> Challenge
Look through the lines of the material and count those containing "follow". Give that count alone.

[Rows from a 3D scene dataset]
+ + + +

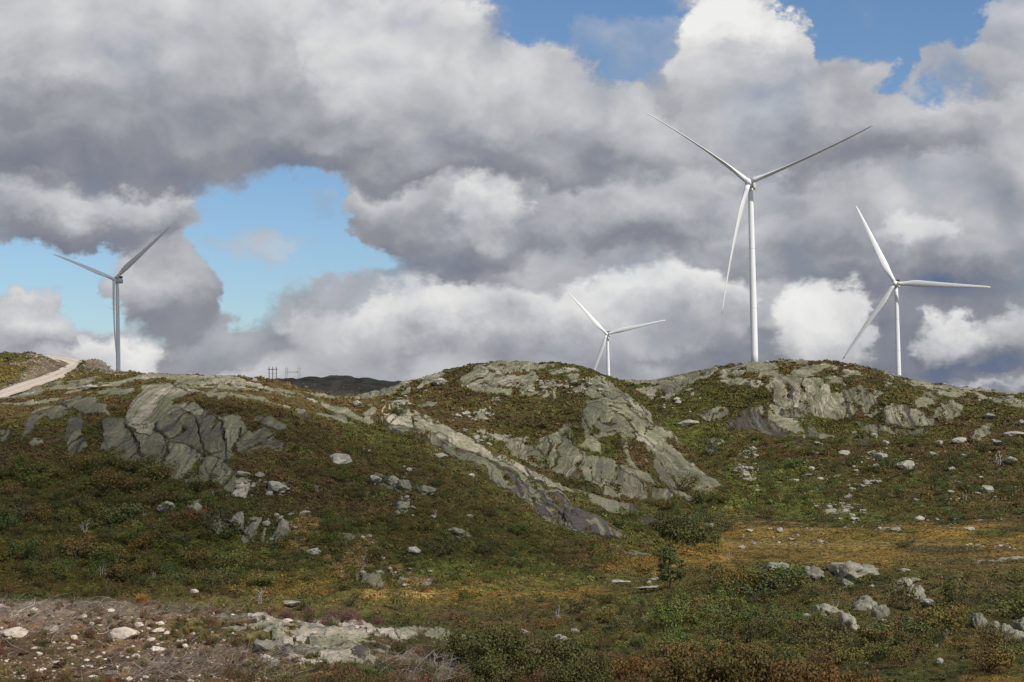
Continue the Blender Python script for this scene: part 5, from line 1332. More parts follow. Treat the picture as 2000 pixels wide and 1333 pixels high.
# named ones first: (px of foot, py of foot, height in px, width factor, kind, colour, label)
SPECIAL = [
    (596, 1193, 40, .75, 'B', 'yellow-green', 'small birch with pale trunk beside the flat boulder near the bog'),
    (508, 1182, 44, .9, 'D', 'olive', 'bare crooked birch with whitish branches just past the cut-over ground'),
    (1092, 1206, 32, 1.0, 'D', 'olive', 'leafless grey birch bush at the edge of the small orange bog'),
    (1345, 1062, 52, 1.1, 'L', 'dark green', 'largest dark bush below the end of the long bare slab'),
    (1302, 1045, 44, 1.0, 'L', 'dark green', 'dark bush directly left of the largest dark bush, under the bare slab'),
    (1385, 1058, 34, 1.0, 'L', 'dark green', 'lower dark bush directly right of the largest dark bush'),
    (1866, 1182, 58, .75, 'B', 'dark green', 'tall dense dark shrub on the knoll between the pale outcrops'),
    (1772, 1190, 62, .8, 'B', 'olive', 'tall thin olive birch in front of the split pale outcrop'),
    (1768, 1068, 18, 1.3, 'L', 'dark green', 'lone dark bush standing out on the orange bog'),
    (1185, 1095, 30, 1.2, 'L', 'olive', 'olive bush at the lower edge of the long slab'),
    (862, 1085, 34, 1.1, 'L', 'dark green', 'round dark bush on the lower slope below the long slab'),
    (950, 1083, 26, 1.1, 'L', 'dark green', 'small dark bush on the slope near the round dark bush'),
    (250, 1060, 30, 1.2, 'L', 'dark green', 'dark rounded bush amid the birch scrub'),
    (345, 1062, 30, 1.2, 'L', 'dark green', 'dark bush at the inner edge of the birch scrub, beside bright grass'),
    (690, 1185, 34, .7, 'B', 'olive', 'thin birch with pale stems at the brink of the bog'),
    (775, 1190, 36, .9, 'B', 'olive', 'birch with grey stems standing before the straw grass'),
    (780, 808, 16, 1.2, 'L', 'dark green', 'lone shrub growing on the crest of the spur slab'),
    (812, 858, 22, 1.3, 'L', 'olive', 'scrubby bush at the upper edge of the long dark slab'),
    (1424, 1094, 26, .8, 'D', 'olive', 'thin white-stemmed birch on the flank of the orange bog'),
    (1443, 1142, 28, .6, 'B', 'rusty brown', 'slender rusty birch on the moor right of the pine'),
    (1364, 1126, 22, .6, 'B', 'olive', 'slender young birch close behind the pine'),
    (1390, 890, 34, .7, 'B', 'blue-green', 'slim blue-green tree by the foot of the domed hill'),
    (1545, 985, 28, .8, 'B', 'mid green', 'upright green birch on the boulder slope below the cliffs'),
    (1868, 912, 28, .9, 'B', 'dark green', 'dark green birch on the brown heath under the cliffs'),
    (1950, 908, 34, .8, 'D', 'olive', 'bare pale-stemmed birch high on the boulder slope'),
]
KIND = {'B': (BIRCH, 'birch'), 'L': (LOWBUSH, 'bush'), 'D': (DEADB, 'birch')}
NAME = {'B': 'birch_tree', 'L': 'birch_bush', 'D': 'bare_birch'}
for i, (px, py, h, w, kd, colr, lab) in enumerate(SPECIAL):
    k = spot(px, py)
    if k is None: continue
    hh = px_size(k, h); ps, cat = KIND[kd]
    c = tuple(v * random.uniform(.85, 1.1) for v in LEAFC[colr])
    clone_shrub(NAME[kd], ps[i % len(ps)], k, hh, hh * w, lab, cat, None, c); placed.append((px, py))
# the scrub: the individuals that show largest
REGION = [
    ([(0, 905), (120, 900), (240, 885), (330, 930), (420, 960), (440, 1050), (480, 1110), (560, 1165), (0, 1165)], 110, (22, 48), ('olive', 'dark green', 'rusty brown', 'mid green', 'olive'), 'in the birch scrub below the great dark rock face'),
    ([(420, 980), (560, 1050), (700, 1000), (900, 1000), (1150, 1060), (1200, 1110), (1000, 1150), (700, 1165), (500, 1150)], 44, (14, 30), ('olive', 'dark green', 'mid green'), 'on the slope between the straw tussocks and the long slab'),
    ([(560, 880), (700, 860), (860, 900), (960, 960), (1000, 1010), (800, 1000), (600, 960)], 22, (12, 24), ('olive', 'dark green', 'rusty brown'), 'on the brown heath below the spur'),
    ([(1240, 960), (1330, 950), (1400, 960), (1420, 1040), (1330, 1060), (1210, 1030)], 22, (20, 36), ('dark green', 'olive', 'mid green'), 'in the thicket at the foot of the domed hill'),
    ([(1330, 850), (1480, 850), (2000, 860), (2000, 1010), (1800, 1030), (1450, 1030), (1390, 960)], 80, (12, 26), ('dark green', 'mid green', 'olive'), 'among the boulders below the cliffs'),
    ([(1290, 1130), (1500, 1120), (1640, 1190), (1800, 1240), (2000, 1190), (2000, 1320), (1300, 1300), (1260, 1200)], 90, (28, 62), ('olive', 'dark green', 'mid green', 'rusty brown', 'yellow-green'), 'in the dense scrub of the near knoll'),
    ([(880, 1175), (1250, 1175), (1280, 1280), (1200, 1290), (1000, 1240)], 34, (18, 36), ('olive', 'rusty brown', 'dark green'), 'in the hollow below the bedrock'),
    ([(1080, 800), (1180, 800), (1240, 880), (1130, 900), (1100, 860)], 10, (10, 18), ('dark green', 'olive'), 'on the ledges of the domed hill'),
]
SHRUBN = 0
CLEAR = [(1950, 1230, 62, 36), (1780, 1150, 34, 24), (1690, 1185, 32, 26), (1612, 1190, 28, 16), (1656, 1212, 24, 26), (1670, 1110, 52, 36), (1592, 1116, 24, 16), (1515, 1105, 24, 12), (1810, 1178, 16, 12), (1855, 1190, 12, 14), (324, 990, 14, 16), (285, 1180, 30, 14)]   # rocks that stand clear of the scrub
for (poly, n, (h0, h1), cols, where) in REGION:
    p = np.array(poly); tries = 0; made = 0
    while made < n and tries < n * 30:
        tries += 1
        px = random.uniform(p[:, 0].min(), p[:, 0].max()); py = random.uniform(p[:, 1].min(), p[:, 1].max())
        if not inside(np.array([px]), np.array([py]), poly)[0]: continue
        k = spot(px, py)
        if k is None or (ROCK[k] > .5 and random.random() < .85): continue
        if any(abs(px - a) < w_ and -4 < py - b < h_ * .55 + 3 for a, b, w_, h_ in CLEAR): continue
        if min([(px - a) ** 2 + (py - b) ** 2 * 2 for a, b in placed] + [1e9]) < (h0 * .5) ** 2: continue
        hp = h0 + (h1 - h0) * random.random() ** 1.6; h = px_size(k, hp); kd = 'L' if random.random() < .5 else 'B'
        colr = random.choice(cols); ps, cat = KIND[kd]
        c = tuple(v * random.uniform(.75, 1.15) for v in LEAFC[colr])
        kind_name = 'spreading birch bush' if kd == 'L' else 'upright birch shrub'
        clone_shrub(NAME[kd], random.choice(ps), k, h * (.75 if kd == 'L' else 1), h * random.uniform(.8, 1.15), f'{size_word(hp, h0, h1)} {colr} {kind_name} {whereabouts(px, py)}', cat, 'birch shrubs ' + where, c)
        placed.append((px, py)); made += 1; SHRUBN += 1
print('shrubs', SHRUBN)
for (px, py, h) in [(165, 1042, 36), (110, 1118, 28), (200, 1128, 36), (300, 1128, 18), (40, 1012, 26), (145, 985, 22), (415, 968, 20), (618, 962, 26), (850, 1010, 26), (235, 1100, 24), (75, 1070, 22), (380, 1130, 20), (1663, 1262, 30), (1630, 1190, 26), (1260, 1215, 20), (1850, 1250, 22), (1720, 890, 22), (1885, 980, 22), (280, 1010, 18), (540, 1015, 18)]:
    k = spot(px, py)
    if k is None: continue
    hh = px_size(k, h)
    where = 'in the birch scrub of the dark hill' if px < 450 and py > 960 else ('on the boulder slope below the cliffs' if px > 1600 and py < 1000 else ('on the near knoll' if px > 1200 else 'on the slope under the spur'))
    clone_shrub('bare_birch', random.choice(DEADB), k, hh, hh * random.uniform(.6, 1.0), 'bleached leafless birch stems ' + whereabouts(px, py), 'birch', 'bleached birch stems ' + where, LEAFC['olive'])
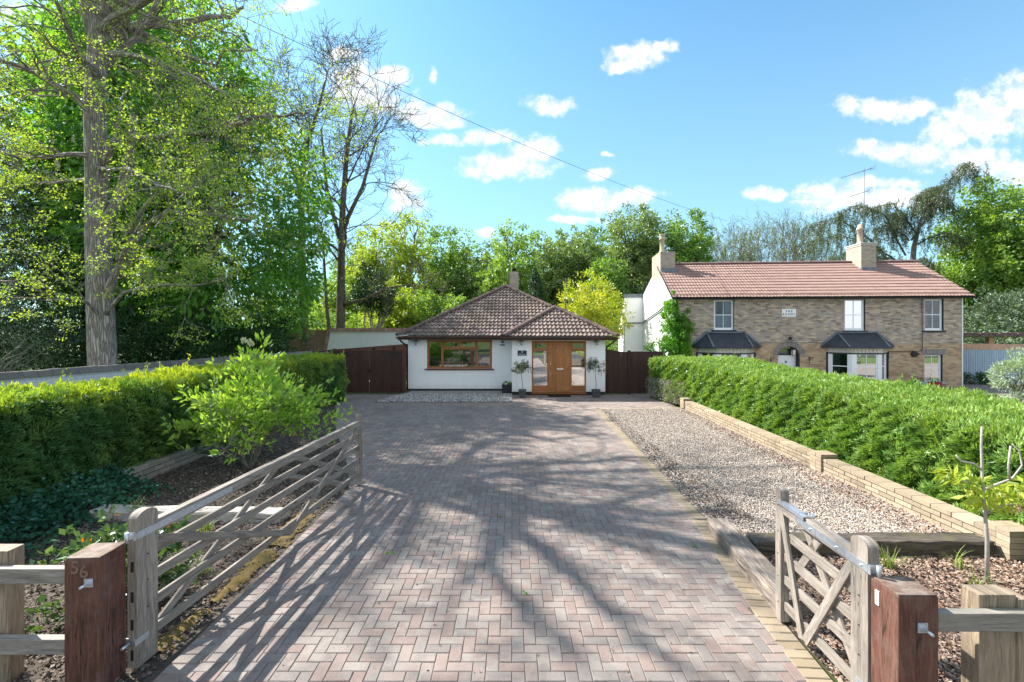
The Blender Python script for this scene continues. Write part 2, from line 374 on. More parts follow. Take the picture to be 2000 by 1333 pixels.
leafmat('leaf_conifer', (.06,.12,.075), (.12,.19,.11), .3)
leafmat('leaf_conifer_grey', (.10,.14,.10), (.17,.21,.15), .2)
leafmat('leaf_bronze_green', (.26,.38,.04), (.42,.50,.08), .45, (.20,.26,.05))
leafmat('leaf_mid', (.14,.26,.05), (.24,.38,.08), .4, (.11,.21,.05), .35)
leafmat('leaf_fresh', (.17,.29,.05), (.31,.44,.09), .40, (.12,.23,.045), .6)
leafmat('leaf_grey_green', (.15,.23,.08), (.26,.35,.13), .38, (.12,.19,.07), .35)
leafmat('leaf_yellow', (.34,.40,.04), (.52,.52,.06), .4, (.30,.40,.03), .6)
leafmat('leaf_dark', (.025,.065,.022), (.06,.13,.04), .25)
leafmat('leaf_cedar', (.07,.11,.05), (.14,.19,.085), .25, (.07,.10,.05))
leafmat('leaf_rhodo', (.09,.14,.08), (.22,.28,.18), .15)
leafmat('leaf_hedge_r', (.13,.26,.05), (.30,.43,.10), .36, (.10,.22,.05), 1.6)
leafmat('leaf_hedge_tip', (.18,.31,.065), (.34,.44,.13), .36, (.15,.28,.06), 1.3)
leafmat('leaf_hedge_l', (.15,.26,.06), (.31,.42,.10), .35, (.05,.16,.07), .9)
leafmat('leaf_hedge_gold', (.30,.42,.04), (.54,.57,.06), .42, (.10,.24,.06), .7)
leafmat('leaf_ivy', (.03,.12,.075), (.07,.20,.11), .25)
leafmat('leaf_ivy_bright', (.10,.28,.03), (.22,.46,.05), .4)
leafmat('leaf_magnolia', (.24,.42,.06), (.50,.64,.15), .45, (.18,.36,.05), 3.5)
leafmat('leaf_olive', (.06,.075,.045), (.17,.18,.11), .2)
leafmat('leaf_rose', (.06,.13,.06), (.14,.22,.09), .3)
leafmat('leaf_red', (.45,.05,.02), (.55,.22,.03), .4)
leafmat('leaf_cherry', (.36,.50,.07), (.60,.60,.14), .45)
leafmat('leaf_silver', (.22,.32,.20), (.42,.50,.38), .3)
leafmat('blade', (.14,.26,.03), (.38,.40,.12), .35)
leafmat('blossom_white', (.5,.5,.42), (.75,.72,.62), .3)

def bark(name, c1, c2, sc=1.0, deep=.03):
    N = mat(name); uv = uvn(N); v = scalev(N, uv, (1.2*sc, 7*sc, 1))
    wv = noise(N, v, 1.2, 3, .5, 1); v2 = N('VectorMath', {0: v, 1: N('VectorMath', {0: wv, 3: 1.2}, operation='SCALE')}, operation='ADD')
    vo = N('TexVoronoi', {'Vector': v2, 'Scale': 1.6}, 0, feature='DISTANCE_TO_EDGE')
    h = N('MapRange', {0: vo, 1: 0, 2: .28}); n = noise(N, obj_co(N), 9, 5, .7)
    c = N.ramp(h, [(0, tuple(x*.35 for x in c1)), (.35, c1), (1, c2)])
    c = N.mix(N.math('MULTIPLY', n, .5), c, tuple(x*.6 for x in c2))
    fin_(N, c, .95, N.math('ADD', h, N.math('MULTIPLY', n, .5)), .9, deep)
bark('bark_grey', (.26,.225,.20), (.52,.47,.43))
bark('bark_mid', (.15,.125,.105), (.30,.26,.22), 2)
bark('bark_pale', (.26,.23,.20), (.44,.41,.37), 3, .01)
bark('bark_dark', (.04,.034,.028), (.09,.075,.06), 2)

def paver():
    N = mat('paver'); i = idx(N); co = obj_co(N)
    P = [(.195,.148,.138),(.225,.185,.176),(.18,.172,.172),(.22,.208,.20),(.235,.20,.188),(.15,.142,.143),(.245,.232,.222),(.205,.163,.153)]
    a = N.ramp(i[0], [(k/8, p) for k, p in enumerate(P)], 'CONSTANT'); b = N.ramp(i[1], [(k/8, p) for k, p in enumerate(P[::-1])], 'CONSTANT')
    off = N('VectorMath', {0: co, 1: N('CombineXYZ', {0: N.math('MULTIPLY', i[0], 30), 1: N.math('MULTIPLY', i[1], 30), 2: 0})}, operation='ADD')
    c = N.mix(N('MapRange', {0: noise(N, off, 7, 2), 1: .42, 2: .60}), a, b)
    c = N.mix(N('MapRange', {0: noise(N, co, 130, 3, .8), 1: .40, 2: .70, 3: 0, 4: .4}), c, (.42,.40,.38))
    c = N.mix(N('MapRange', {0: noise(N, co, 190, 2, .8), 1: .55, 2: .72, 3: 0, 4: .6}), c, (.07,.065,.065))
    c = N.mix(N('MapRange', {0: noise(N, co, .9, 6, .7), 1: .50, 2: .72, 3: 0, 4: .62}), c, (.10,.09,.09))
    c = N.mix(N('MapRange', {0: noise(N, co, 2.3, 6, .7), 1: .58, 2: .74, 3: 0, 4: .35}), c, (.38,.35,.33))
    sx = N('SeparateXYZ', {0: co}).node.outputs[0]; tr_ = N('MapRange', {0: N.math('ABSOLUTE', N.math('SUBTRACT', N.math('ABSOLUTE', N.math('ADD', sx, N.math('MULTIPLY', noise(N, co, .25, 2), 1.2))), .85)), 1: .1, 2: .45, 3: .22, 4: 0}); c = N.mix(N.math('MULTIPLY', tr_, N('MapRange', {0: noise(N, co, 1.4, 4), 1: .35, 2: .6})), c, (.10,.09,.088)); c = N.mix(N('MapRange', {0: noise(N, co, 5.5, 7, .75), 1: .60, 2: .68, 3: 0, 4: .5}), c, (.11,.10,.095)); c = N.mix(1, c, (.97,.90,.855), 'MULTIPLY')
    fin_(N, c, .9, N.math('ADD', noise(N, co, 160, 4), N.math('MULTIPLY', noise(N, co, 20, 3), .6)), .45, .004)
    N = mat('paver_buff'); i = idx(N); co = obj_co(N)
    c = N.ramp(i[0], [(0, (.235,.185,.125)), (.5, (.29,.235,.165)), (1, (.26,.215,.16))])
    c = N.mix(N('MapRange', {0: noise(N, co, 150, 3, .8), 1: .45, 2: .75, 3: 0, 4: .5}), c, (.16,.13,.09))
    c = N.mix(N('MapRange', {0: noise(N, co, 2.0, 6, .7), 1: .48, 2: .66, 3: 0, 4: .65}), c, (.15,.13,.10))
    fin_(N, c, .9, noise(N, co, 150, 4), .45, .004)
    N = mat('paver_joint'); co = obj_co(N)
    c = N.mix(N('MapRange', {0: noise(N, co, 3, 5, .7), 1: .45, 2: .65}), (.10,.085,.07), (.085,.09,.04)); fin_(N, c, .95)
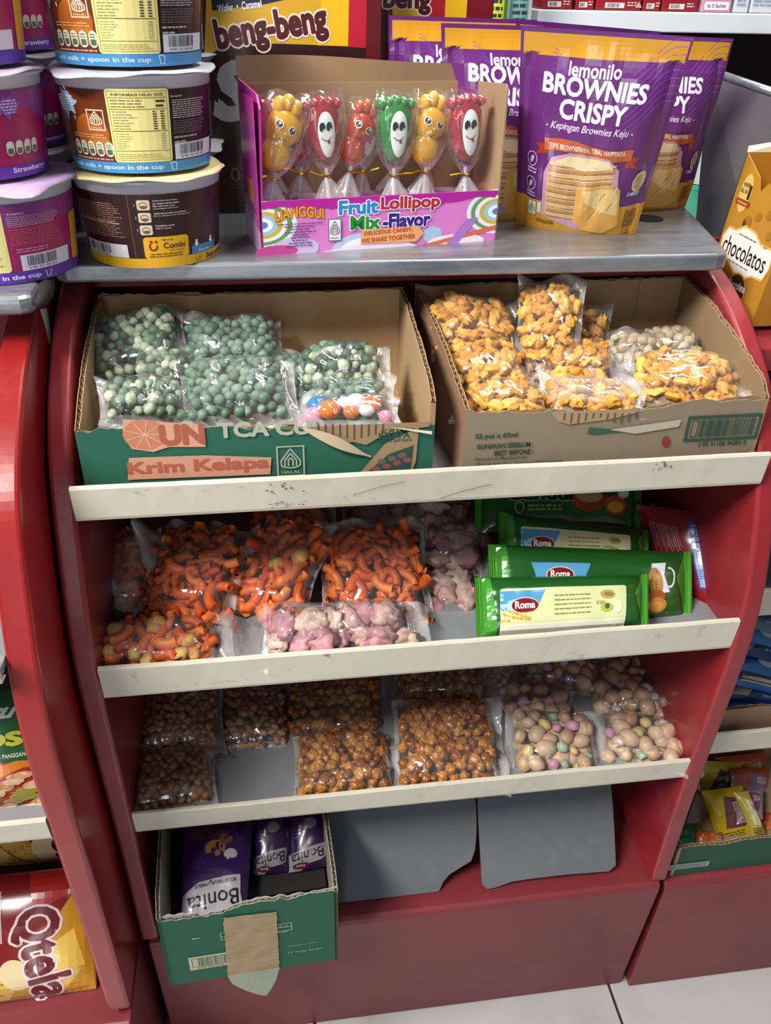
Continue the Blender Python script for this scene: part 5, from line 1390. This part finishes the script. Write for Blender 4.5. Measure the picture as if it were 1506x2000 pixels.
t, fn = pack('snack_pouch', 'brown and gold snack pouch at the back, over the red pouch', 'pouch', at(1268, 1000, Y=.15), at(1340, 998, Y=.15), at(1325, 945, Y=.2), at(1255, 945, Y=.2), 70, 60, lambda u, v: .012 * (1 - (2 * u - 1) ** 2) * (1 - (2 * v - 1) ** 2), '3a1c10', M['foil'], None, 14, 14)
p = Print(86)
for k in range(12): p.ell(8 + k * 5, 10 + (k * 17 % 36), 5, 3.4, ('b08a2c', '8a4a18', 'c8a84c')[k % 3], k * 40, 9)
p.build('printed_front', fn, t, M['foil'], du=8, dv=8, off=.0004)

# ------------------------------------------------------------------ third shelf
GN, GK, GX = 'bean and nut bags on the third shelf', 'caramel nut bags on the third shelf', 'sugared nut bags on the third shelf'
bag('bag of brown beans whose shiny folded film edge overlaps the shaded bag in front', (342, 1458, .062), (345, 1335, .16), 165, 'bean', .026, GN, fm='film', flap=(.004, .006, .022, .006))
bag('bag of brown nuts at the back, behind the bare grey patch of shelf', (498, 1458, .065), (500, 1330, .165), 125, 'nut', .026, GN)
bag('shaded bag of brown beans at the lip, beside the red side panel', (336, 1572, -.012), (336, 1465, .065), 150, 'bean', .024, GN)
bag('bag of caramel nuts at the back, behind the other bag beside the bare grey patch', (655, 1450, .065), (655, 1310, .17), 188, 'caramel', .03, GK)
bag('bag of caramel nuts at the lip, beside the bare grey patch', (675, 1545, -.012), (668, 1432, .065), 185, 'caramel', .028, GK, flap=(.004, .012, .004, .004))
bag('bag of caramel nuts at the back with white glare under the shelf lip', (862, 1368, .105), (860, 1292, .165), 175, 'caramel', .026, GK, flap=(.004, .012, .006, .004))
bag('bag of caramel nuts at the lip, beside the sugared nuts', (878, 1528, -.012), (866, 1366, .09), 190, 'caramel', .028, GK, flap=(.006, .014, .008, .004))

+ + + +

> Reply
2